**Stated problem:**
Your task is to repeat the entries underneath exactly, minus the pictures.
--- Start ---
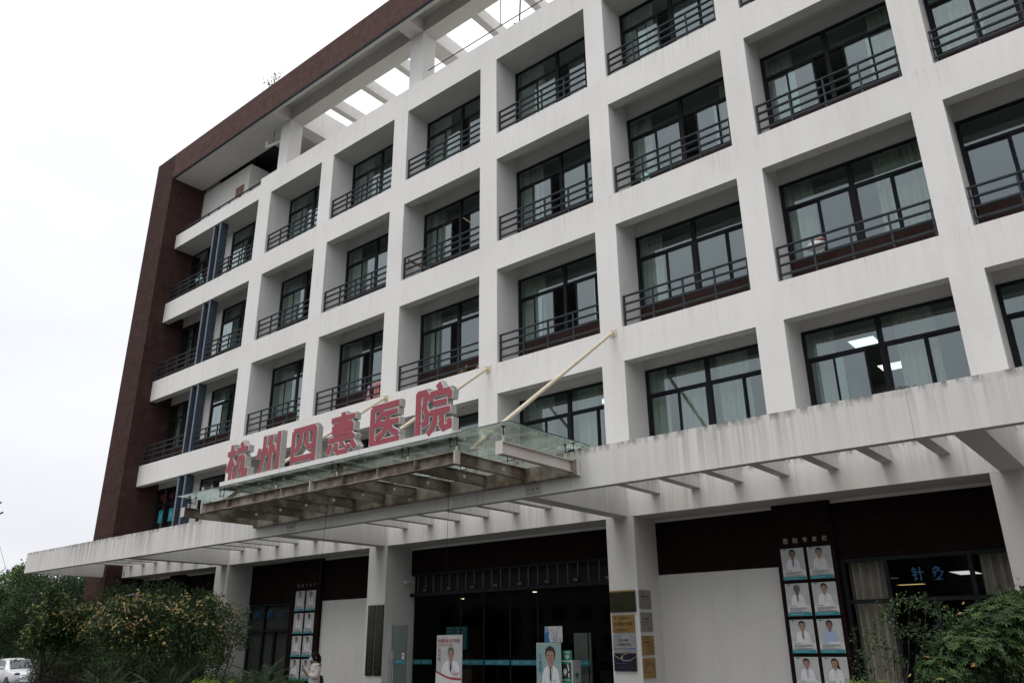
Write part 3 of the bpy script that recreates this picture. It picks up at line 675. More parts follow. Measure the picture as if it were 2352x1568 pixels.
# ---- big channel lettering
SG = thing('hospital_sign', 'dark red three-dimensional letters reading 杭州四惠医院 on a white strip above the canopy', 'sign', (0, 0, 0))
s = MB(); s.box(8.0, 15.3, -5.32, -4.98, 4.925, 5.075, 'sign_white', dict(b='room_dark'))  # underside coloured near black as the shade seen through the glass
for x in (10.3, 12.85): s.box(x-.003, x+.003, -5.3215, -5.31, 4.93, 5.07, 'rail')
s.build('sign_base', SG)
STROKES = {
 '杭': [(12, (2, 76), (44, 76)), (13, (23, 100), (23, -2)), (11, (24, 66), (14, 44), (3, 24)), (11, (24, 56), (40, 36)), (13, (66, 101), (74, 88)), (13, (48, 80), (100, 80)), (12, (60, 60), (59, 34), (52, 14), (43, 0)), (12, (56, 58), (86, 58)), (13, (84, 58), (84, 16), (90, 6), (101, 10), (101, 24))],
 '州': [(12, (30, 98), (30, 52), (25, 26), (12, -2)), (11, (10, 66), (3, 40)), (13, (60, 97), (60, 0)), (11, (40, 66), (48, 42)), (14, (94, 101), (94, -3)), (11, (70, 68), (79, 44))],
 '四': [(13, (6, 92), (94, 92)), (13, (7, 92), (7, -2)), (14, (93, 92), (93, -2)), (13, (6, 14), (94, 14)), (12, (38, 90), (37, 60), (30, 46), (17, 34)), (12, (63, 90), (63, 52), (70, 42), (90, 42))],
 '惠': [(11, (10, 88), (90, 88)), (13, (50, 103), (50, 40)), (11, (20, 73), (80, 73)), (11, (20, 73), (20, 52)), (11, (80, 73), (80, 52)), (9, (20, 62.5), (80, 62.5)), (11, (20, 51), (80, 51)), (11, (3, 37), (84, 37)), (10, (70, 48), (92, 34)), (12, (14, 27), (3, 3)), (11, (33, 27), (33, 10), (42, 2), (66, 2), (76, 18)), (10, (47, 29), (58, 15)), (12, (82, 26), (97, 6))],
 '医': [(13, (4, 93), (96, 93)), (14, (7, 93), (7, 4)), (14, (4, 5), (100, 5)), (11, (40, 84), (33, 68), (20, 58)), (11, (34, 74), (92, 74)), (12, (16, 50), (96, 50)), (12, (60, 74), (58, 46), (44, 26), (22, 16)), (12, (62, 44), (76, 28), (95, 18))],
 '院': [(14, (8, 94), (8, -5)), (12, (4, 91), (34, 91)), (12, (33, 91), (26, 58), (35, 42), (33, 26), (20, 20)), (13, (66, 104), (74, 90)), (12, (46, 84), (46, 68)), (12, (44, 83), (102, 83)), (12, (101, 83), (99, 66)), (11, (54, 61), (92, 61)), (12, (44, 42), (102, 42)), (12, (60, 42), (58, 20), (50, 6), (39, -4)), (12, (78, 42), (79, 12), (86, 3), (101, 6), (101, 22))]}
def brush(s, pts, w, y0, y1, fm, sm, fx, fz):
    """one brush stroke as joined boxes between y0 (front) and y1 (back)"""
    for i in range(len(pts)-1):
        a, b_ = Vector(pts[i]), Vector(pts[i+1]); d = (b_-a).normalized(); nn = Vector((-d.y, d.x)); hw = w/2
        e0 = hw*.85 if i else 0; e1 = 0 if i == len(pts)-2 else hw*.85
        if abs(d.x) < .08 or abs(d.y) < .08: e0 = max(e0, hw if i else 0)
        a = a-d*e0; b_ = b_+d*e1; q = [a-nn*hw, b_-nn*hw, b_+nn*hw, a+nn*hw]; jy = i*.00035
        fr_ = [(fx(p.x), y0-jy, fz(p.y)) for p in q]; bk = [(fx(p.x), y1+jy, fz(p.y)) for p in q]
        s.add(fr_, [(0, 1, 2, 3)], fm)
        if sm: s.add(fr_+bk, [(1, 0, 4, 5), (2, 1, 5, 6), (3, 2, 6, 7), (0, 3, 7, 4), (7, 6, 5, 4)], sm)
for ch, x0, x1, z0, z1 in (('杭', 8.17, 8.99, 5.09, 5.88), ('州', 9.38, 10.2, 5.09, 5.90), ('四', 10.62, 11.45, 5.08, 5.86), ('惠', 11.83, 12.74, 5.10, 5.90), ('医', 13.12, 13.95, 5.08, 5.87), ('院', 14.36, 15.22, 5.08, 5.93)):
    a = MB(); fx = lambda x: x0+(x/100)*(x1-x0); fz = lambda z: z0+(z/100)*(z1-z0)
    for k, st_ in enumerate(STROKES[ch]):
        w_, pts = st_[0], st_[1:]; ext = []
        for q in (0, -1):
            p0_, p1_ = Vector(pts[q]), Vector(pts[1 if q == 0 else -2]); ext.append(tuple(p0_+(p0_-p1_).normalized()*1.6))
        pw = (ext[0],)+tuple(pts[1:-1])+(ext[1],)
        w_ *= 1.12; brush(a, pw, w_+4.6, -5.300-k*.0008, -5.17+k*.0008, 'sign_white', 'silver', fx, fz)
        brush(a, pts, w_, -5.313-k*.0008, 0, 'sign_red', None, fx, fz)
    a.build('sign_letter', SG)

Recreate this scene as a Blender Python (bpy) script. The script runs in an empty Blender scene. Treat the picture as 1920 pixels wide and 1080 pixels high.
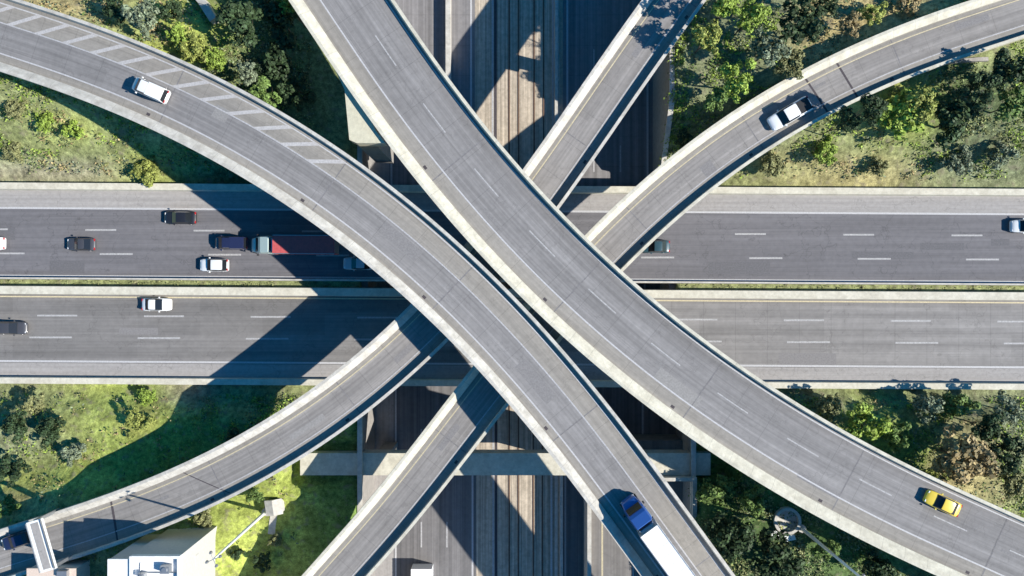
--- End ---
**Exercise output:**
Write part 3 of the bpy script that recreates this picture. It picks up at line 675. More parts follow. Measure the picture as if it were 2352x1568 pixels.
# ---- big channel lettering
SG = thing('hospital_sign', 'dark red three-dimensional letters reading 杭州四惠医院 on a white strip above the canopy', 'sign', (0, 0, 0))
s = MB(); s.box(8.0, 15.3, -5.32, -4.98, 4.925, 5.075, 'sign_white', dict(b='room_dark'))  # underside coloured near black as the shade seen through the glass
for x in (10.3, 12.85): s.box(x-.003, x+.003, -5.3215, -5.31, 4.93, 5.07, 'rail')
s.build('sign_base', SG)
STROKES = {
 '杭': [(12, (2, 76), (44, 76)), (13, (23, 100), (23, -2)), (11, (24, 66), (14, 44), (3, 24)), (11, (24, 56), (40, 36)), (13, (66, 101), (74, 88)), (13, (48, 80), (100, 80)), (12, (60, 60), (59, 34), (52, 14), (43, 0)), (12, (56, 58), (86, 58)), (13, (84, 58), (84, 16), (90, 6), (101, 10), (101, 24))],
 '州': [(12, (30, 98), (30, 52), (25, 26), (12, -2)), (11, (10, 66), (3, 40)), (13, (60, 97), (60, 0)), (11, (40, 66), (48, 42)), (14, (94, 101), (94, -3)), (11, (70, 68), (79, 44))],
 '四': [(13, (6, 92), (94, 92)), (13, (7, 92), (7, -2)), (14, (93, 92), (93, -2)), (13, (6, 14), (94, 14)), (12, (38, 90), (37, 60), (30, 46), (17, 34)), (12, (63, 90), (63, 52), (70, 42), (90, 42))],
 '惠': [(11, (10, 88), (90, 88)), (13, (50, 103), (50, 40)), (11, (20, 73), (80, 73)), (11, (20, 73), (20, 52)), (11, (80, 73), (80, 52)), (9, (20, 62.5), (80, 62.5)), (11, (20, 51), (80, 51)), (11, (3, 37), (84, 37)), (10, (70, 48), (92, 34)), (12, (14, 27), (3, 3)), (11, (33, 27), (33, 10), (42, 2), (66, 2), (76, 18)), (10, (47, 29), (58, 15)), (12, (82, 26), (97, 6))],
 '医': [(13, (4, 93), (96, 93)), (14, (7, 93), (7, 4)), (14, (4, 5), (100, 5)), (11, (40, 84), (33, 68), (20, 58)), (11, (34, 74), (92, 74)), (12, (16, 50), (96, 50)), (12, (60, 74), (58, 46), (44, 26), (22, 16)), (12, (62, 44), (76, 28), (95, 18))],
 '院': [(14, (8, 94), (8, -5)), (12, (4, 91), (34, 91)), (12, (33, 91), (26, 58), (35, 42), (33, 26), (20, 20)), (13, (66, 104), (74, 90)), (12, (46, 84), (46, 68)), (12, (44, 83), (102, 83)), (12, (101, 83), (99, 66)), (11, (54, 61), (92, 61)), (12, (44, 42), (102, 42)), (12, (60, 42), (58, 20), (50, 6), (39, -4)), (12, (78, 42), (79, 12), (86, 3), (101, 6), (101, 22))]}
def brush(s, pts, w, y0, y1, fm, sm, fx, fz):
    """one brush stroke as joined boxes between y0 (front) and y1 (back)"""
    for i in range(len(pts)-1):
        a, b_ = Vector(pts[i]), Vector(pts[i+1]); d = (b_-a).normalized(); nn = Vector((-d.y, d.x)); hw = w/2
        e0 = hw*.85 if i else 0; e1 = 0 if i == len(pts)-2 else hw*.85
        if abs(d.x) < .08 or abs(d.y) < .08: e0 = max(e0, hw if i else 0)
        a = a-d*e0; b_ = b_+d*e1; q = [a-nn*hw, b_-nn*hw, b_+nn*hw, a+nn*hw]; jy = i*.00035
        fr_ = [(fx(p.x), y0-jy, fz(p.y)) for p in q]; bk = [(fx(p.x), y1+jy, fz(p.y)) for p in q]
        s.add(fr_, [(0, 1, 2, 3)], fm)
        if sm: s.add(fr_+bk, [(1, 0, 4, 5), (2, 1, 5, 6), (3, 2, 6, 7), (0, 3, 7, 4), (7, 6, 5, 4)], sm)
for ch, x0, x1, z0, z1 in (('杭', 8.17, 8.99, 5.09, 5.88), ('州', 9.38, 10.2, 5.09, 5.90), ('四', 10.62, 11.45, 5.08, 5.86), ('惠', 11.83, 12.74, 5.10, 5.90), ('医', 13.12, 13.95, 5.08, 5.87), ('院', 14.36, 15.22, 5.08, 5.93)):
    a = MB(); fx = lambda x: x0+(x/100)*(x1-x0); fz = lambda z: z0+(z/100)*(z1-z0)
    for k, st_ in enumerate(STROKES[ch]):
        w_, pts = st_[0], st_[1:]; ext = []
        for q in (0, -1):
            p0_, p1_ = Vector(pts[q]), Vector(pts[1 if q == 0 else -2]); ext.append(tuple(p0_+(p0_-p1_).normalized()*1.6))
        pw = (ext[0],)+tuple(pts[1:-1])+(ext[1],)
        w_ *= 1.12; brush(a, pw, w_+4.6, -5.300-k*.0008, -5.17+k*.0008, 'sign_white', 'silver', fx, fz)
        brush(a, pts, w_, -5.313-k*.0008, 0, 'sign_red', None, fx, fz)
    a.build('sign_letter', SG)

Recreate this scene as a Blender Python (bpy) script. The script runs in an empty Blender scene. Treat the picture as 1920 pixels wide and 1080 pixels high.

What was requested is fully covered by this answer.